Without electric current, we would be unable to use many of the devices that we take for granted in our everyday lives. From computers and smartphones to televisions and refrigerators, all of these appliances require an electrical current in order to function. By understanding how electricity works, you can better utilize these devices and make your life a little bit easier.
Electricity is also responsible for powering many industrial applications. Factories use large motors to run their machinery, and these motors require a steady supply of electrical current. If there was no electric current in conductors, our world would look very different indeed.
FAQs on Electric Current in Conductors
1. What is meant by electric current in a conductor?
Electric current in a conductor is defined as the rate of flow of electric charge through any cross-section of that conductor. When a potential difference is applied across its ends, the free electrons start to drift in a specific direction, constituting a current. It is measured in Amperes (A).
2. How is the electric current in a conductor calculated using its formula?
The electric current (I) is calculated with the formula I = Q / t, where 'Q' is the total amount of charge passing through a cross-sectional area of the conductor and 't' is the time taken for this charge to pass. Another important formula relates current to drift velocity: I = nAevd, where 'n' is the number density of free electrons, 'A' is the cross-sectional area, 'e' is the charge of an electron, and 'vd' is the drift velocity.
3. Why are materials like copper and aluminium preferred for electrical wires?
Copper and aluminium are excellent conductors used for electrical transmission for two main reasons:
- Low Resistivity: They offer very little opposition to the flow of current, which minimises energy loss in the form of heat.
- High Abundance and Ductility: They are readily available and can be easily drawn into thin wires, making them cost-effective and practical for manufacturing electrical wiring.
4. How does an electric field cause a net flow of charge, or current, in a conductor?
In the absence of an electric field, the free electrons in a conductor move randomly, and their average velocity is zero. When an external electric field is applied (e.g., by a battery), the electrons experience an electrostatic force. This force causes them to accelerate and drift towards the positive terminal of the source. This collective, directional movement of electrons, superimposed on their random motion, is what constitutes a net flow of charge, or an electric current.
5. What is drift velocity and how does it relate to the electric current?
Drift velocity (vd) is the average velocity attained by charged particles, such as electrons, in a material due to an electric field. It is a very slow, directional movement. The relationship between current (I) and drift velocity is direct: a larger current implies a higher drift velocity for a given conductor. The formula is I = nAevd, showing that current is directly proportional to the drift velocity.
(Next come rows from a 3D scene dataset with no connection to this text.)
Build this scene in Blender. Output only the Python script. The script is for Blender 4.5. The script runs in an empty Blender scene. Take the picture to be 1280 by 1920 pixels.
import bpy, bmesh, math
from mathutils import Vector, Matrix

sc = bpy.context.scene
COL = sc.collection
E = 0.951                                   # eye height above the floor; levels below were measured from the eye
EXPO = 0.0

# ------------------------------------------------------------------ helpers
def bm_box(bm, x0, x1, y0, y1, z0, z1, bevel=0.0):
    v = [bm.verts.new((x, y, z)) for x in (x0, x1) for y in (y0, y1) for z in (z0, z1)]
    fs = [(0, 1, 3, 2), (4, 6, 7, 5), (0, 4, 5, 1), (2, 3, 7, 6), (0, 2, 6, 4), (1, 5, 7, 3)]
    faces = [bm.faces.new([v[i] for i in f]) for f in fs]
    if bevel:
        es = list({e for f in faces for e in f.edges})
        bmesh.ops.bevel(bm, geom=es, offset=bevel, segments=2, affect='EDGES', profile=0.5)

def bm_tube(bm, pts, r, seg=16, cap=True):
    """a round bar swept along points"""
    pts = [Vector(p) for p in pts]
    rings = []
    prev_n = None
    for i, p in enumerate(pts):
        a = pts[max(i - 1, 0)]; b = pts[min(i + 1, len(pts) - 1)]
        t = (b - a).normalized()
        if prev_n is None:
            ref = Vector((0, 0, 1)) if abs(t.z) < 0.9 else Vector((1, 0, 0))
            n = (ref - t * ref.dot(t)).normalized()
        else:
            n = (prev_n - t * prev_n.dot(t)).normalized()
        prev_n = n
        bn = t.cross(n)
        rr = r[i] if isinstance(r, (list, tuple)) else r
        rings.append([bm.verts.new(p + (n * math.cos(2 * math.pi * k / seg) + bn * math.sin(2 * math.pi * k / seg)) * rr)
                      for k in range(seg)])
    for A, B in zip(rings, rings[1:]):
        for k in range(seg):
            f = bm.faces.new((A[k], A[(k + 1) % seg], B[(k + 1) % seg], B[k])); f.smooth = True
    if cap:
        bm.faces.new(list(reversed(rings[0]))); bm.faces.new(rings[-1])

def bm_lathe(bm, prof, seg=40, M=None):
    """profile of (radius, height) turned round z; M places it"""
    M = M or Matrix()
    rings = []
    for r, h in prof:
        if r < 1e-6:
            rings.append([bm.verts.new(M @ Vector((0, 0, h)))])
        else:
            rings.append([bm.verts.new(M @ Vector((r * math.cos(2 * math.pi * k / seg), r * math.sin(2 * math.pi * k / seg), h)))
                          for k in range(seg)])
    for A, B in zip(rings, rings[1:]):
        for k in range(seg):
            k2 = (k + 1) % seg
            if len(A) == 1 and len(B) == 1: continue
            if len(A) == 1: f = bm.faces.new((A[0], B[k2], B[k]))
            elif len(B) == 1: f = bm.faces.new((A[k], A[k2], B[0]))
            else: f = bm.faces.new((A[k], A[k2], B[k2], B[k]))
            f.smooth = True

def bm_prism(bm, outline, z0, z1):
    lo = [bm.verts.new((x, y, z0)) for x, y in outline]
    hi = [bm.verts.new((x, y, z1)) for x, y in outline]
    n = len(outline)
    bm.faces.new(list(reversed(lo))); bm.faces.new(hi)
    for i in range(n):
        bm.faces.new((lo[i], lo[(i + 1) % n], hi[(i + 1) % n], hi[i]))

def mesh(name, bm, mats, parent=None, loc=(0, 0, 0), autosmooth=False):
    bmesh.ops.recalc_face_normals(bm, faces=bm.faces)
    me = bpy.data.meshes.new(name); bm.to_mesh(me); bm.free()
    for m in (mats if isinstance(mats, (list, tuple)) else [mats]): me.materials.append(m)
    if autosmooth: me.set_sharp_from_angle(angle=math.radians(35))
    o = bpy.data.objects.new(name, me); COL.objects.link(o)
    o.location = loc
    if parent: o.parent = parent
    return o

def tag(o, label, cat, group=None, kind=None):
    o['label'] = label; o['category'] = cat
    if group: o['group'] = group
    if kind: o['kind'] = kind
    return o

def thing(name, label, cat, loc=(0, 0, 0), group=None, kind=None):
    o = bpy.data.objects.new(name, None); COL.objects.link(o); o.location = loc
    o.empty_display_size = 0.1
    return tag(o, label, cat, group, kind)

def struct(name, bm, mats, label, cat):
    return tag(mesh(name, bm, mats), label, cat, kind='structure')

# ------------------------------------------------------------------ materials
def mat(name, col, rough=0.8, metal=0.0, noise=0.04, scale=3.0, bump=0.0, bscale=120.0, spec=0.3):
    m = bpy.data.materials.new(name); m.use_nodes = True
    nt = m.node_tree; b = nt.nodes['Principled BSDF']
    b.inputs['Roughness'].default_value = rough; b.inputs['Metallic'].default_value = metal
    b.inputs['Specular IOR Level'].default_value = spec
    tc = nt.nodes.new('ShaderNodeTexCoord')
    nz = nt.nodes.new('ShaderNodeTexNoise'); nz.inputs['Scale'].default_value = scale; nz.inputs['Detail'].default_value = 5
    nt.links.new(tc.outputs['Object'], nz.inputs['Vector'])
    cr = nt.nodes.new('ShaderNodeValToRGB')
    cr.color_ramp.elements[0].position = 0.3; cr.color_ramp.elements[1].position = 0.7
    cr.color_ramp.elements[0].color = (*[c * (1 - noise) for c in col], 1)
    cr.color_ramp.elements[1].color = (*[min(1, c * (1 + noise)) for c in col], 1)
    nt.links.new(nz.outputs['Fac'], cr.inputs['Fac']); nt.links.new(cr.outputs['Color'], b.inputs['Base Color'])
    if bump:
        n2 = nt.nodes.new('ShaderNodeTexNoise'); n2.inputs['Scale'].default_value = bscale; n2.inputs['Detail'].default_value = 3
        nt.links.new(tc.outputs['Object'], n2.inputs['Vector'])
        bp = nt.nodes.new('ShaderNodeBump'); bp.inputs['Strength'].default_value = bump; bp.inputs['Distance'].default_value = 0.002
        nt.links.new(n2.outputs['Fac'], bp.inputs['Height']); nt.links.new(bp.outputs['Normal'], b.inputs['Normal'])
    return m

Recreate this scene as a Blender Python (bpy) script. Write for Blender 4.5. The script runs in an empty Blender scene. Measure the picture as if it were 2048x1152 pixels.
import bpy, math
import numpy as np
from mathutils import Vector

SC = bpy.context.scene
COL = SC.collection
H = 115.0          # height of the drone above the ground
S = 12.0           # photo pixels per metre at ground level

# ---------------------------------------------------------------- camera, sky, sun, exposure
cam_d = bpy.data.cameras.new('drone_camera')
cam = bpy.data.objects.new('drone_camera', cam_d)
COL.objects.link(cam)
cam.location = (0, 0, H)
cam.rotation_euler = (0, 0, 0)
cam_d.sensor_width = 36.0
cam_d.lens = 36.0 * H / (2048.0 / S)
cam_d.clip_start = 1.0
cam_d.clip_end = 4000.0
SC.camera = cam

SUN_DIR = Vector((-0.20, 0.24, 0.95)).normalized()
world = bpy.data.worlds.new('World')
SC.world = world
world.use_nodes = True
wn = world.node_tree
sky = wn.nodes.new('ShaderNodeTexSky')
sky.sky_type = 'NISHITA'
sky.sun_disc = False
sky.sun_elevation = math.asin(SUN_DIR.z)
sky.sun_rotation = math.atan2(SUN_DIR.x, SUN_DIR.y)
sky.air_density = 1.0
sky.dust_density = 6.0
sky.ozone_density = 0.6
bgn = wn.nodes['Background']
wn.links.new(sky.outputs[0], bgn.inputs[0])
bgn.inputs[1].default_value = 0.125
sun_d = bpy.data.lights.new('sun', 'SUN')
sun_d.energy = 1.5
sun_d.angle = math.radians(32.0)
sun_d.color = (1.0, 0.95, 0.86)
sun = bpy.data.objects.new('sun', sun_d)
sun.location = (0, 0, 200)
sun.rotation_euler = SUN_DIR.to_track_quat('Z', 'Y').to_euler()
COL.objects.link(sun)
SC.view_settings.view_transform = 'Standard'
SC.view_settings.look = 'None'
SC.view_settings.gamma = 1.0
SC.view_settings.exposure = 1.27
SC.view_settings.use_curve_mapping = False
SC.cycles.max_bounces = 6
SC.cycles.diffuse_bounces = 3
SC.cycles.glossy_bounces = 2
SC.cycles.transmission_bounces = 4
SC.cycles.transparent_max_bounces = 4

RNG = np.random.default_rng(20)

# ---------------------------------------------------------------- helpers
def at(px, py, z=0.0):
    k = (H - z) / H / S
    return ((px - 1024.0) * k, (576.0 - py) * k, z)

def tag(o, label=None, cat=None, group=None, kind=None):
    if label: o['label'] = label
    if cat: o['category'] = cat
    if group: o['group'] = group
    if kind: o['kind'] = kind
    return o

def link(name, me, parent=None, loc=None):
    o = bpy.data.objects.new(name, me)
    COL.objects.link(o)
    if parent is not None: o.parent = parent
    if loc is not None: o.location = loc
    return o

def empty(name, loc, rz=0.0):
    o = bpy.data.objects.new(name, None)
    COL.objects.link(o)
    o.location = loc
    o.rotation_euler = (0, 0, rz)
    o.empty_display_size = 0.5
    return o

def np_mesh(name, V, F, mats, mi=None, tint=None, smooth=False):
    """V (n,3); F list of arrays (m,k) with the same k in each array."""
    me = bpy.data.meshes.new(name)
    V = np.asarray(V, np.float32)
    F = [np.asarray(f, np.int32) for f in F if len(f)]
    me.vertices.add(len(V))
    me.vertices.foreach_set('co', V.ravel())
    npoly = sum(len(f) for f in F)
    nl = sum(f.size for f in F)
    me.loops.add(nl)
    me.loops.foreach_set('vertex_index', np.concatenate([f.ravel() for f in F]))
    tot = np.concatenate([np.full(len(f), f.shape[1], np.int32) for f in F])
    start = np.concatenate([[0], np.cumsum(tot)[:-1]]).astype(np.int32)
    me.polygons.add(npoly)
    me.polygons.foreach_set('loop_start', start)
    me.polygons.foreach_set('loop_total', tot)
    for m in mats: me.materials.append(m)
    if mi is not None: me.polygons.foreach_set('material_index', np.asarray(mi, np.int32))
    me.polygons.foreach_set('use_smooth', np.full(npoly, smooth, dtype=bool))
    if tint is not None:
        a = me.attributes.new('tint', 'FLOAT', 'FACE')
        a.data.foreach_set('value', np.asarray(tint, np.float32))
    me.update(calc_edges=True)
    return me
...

6. Why is electric current considered a scalar quantity even though it has a specific direction?
Although electric current has a magnitude and a direction (from higher to lower potential), it is a scalar quantity. This is because it does not obey the laws of vector addition, such as the parallelogram law. When two currents meet at a junction, the total current is found by simple algebraic addition (as described by Kirchhoff's Junction Rule), not by vector addition. Therefore, it lacks this defining property of a vector.
7. What is the fundamental difference between conventional current and the actual flow of electrons in a conductor?
The primary difference lies in their direction:
- Conventional Current: This is the historical convention. It is defined as the direction that positive charge carriers would flow. Therefore, its direction is from the positive terminal to the negative terminal of the power source.
- Electron Flow (or Electronic Current): This is the actual flow of charge in a metallic conductor. Since electrons are negatively charged, they are attracted to the positive terminal. Thus, the direction of electron flow is from the negative terminal to the positive terminal, which is opposite to the direction of conventional current.
8. If the drift speed of electrons in a conductor is very slow, why does a light turn on almost instantly when you flip a switch?
This is a common misconception. A light bulb turns on instantly not because the electrons from the switch travel to the bulb, but because the electric field propagates through the wire at nearly the speed of light. When you flip the switch, this electric field is established throughout the entire circuit almost instantaneously. This field exerts a force on all the free electrons already present in the bulb's filament, causing them to start drifting and produce light immediately.
9. What is meant by the mobility of charge carriers in a conductor?
Mobility (symbol μ) is a measure of how easily a charge carrier (like an electron) can move through a metal or semiconductor when an electric field is applied. It is defined as the magnitude of the drift velocity per unit electric field. The formula is μ = vd / E. A higher mobility means the charge carrier will move faster for a given electric field strength, indicating a better conductor.
10. How does the temperature of a conductor impact the electric current flowing through it?
As the temperature of a metallic conductor increases, the thermal vibrations of its atoms become more vigorous. This increases the frequency of collisions between the drifting electrons and the ions in the metallic lattice. These frequent collisions hinder the smooth flow of electrons, which effectively increases the conductor's electrical resistance. According to Ohm's Law (I = V/R), for a constant voltage, an increase in resistance will cause a decrease in the electric current.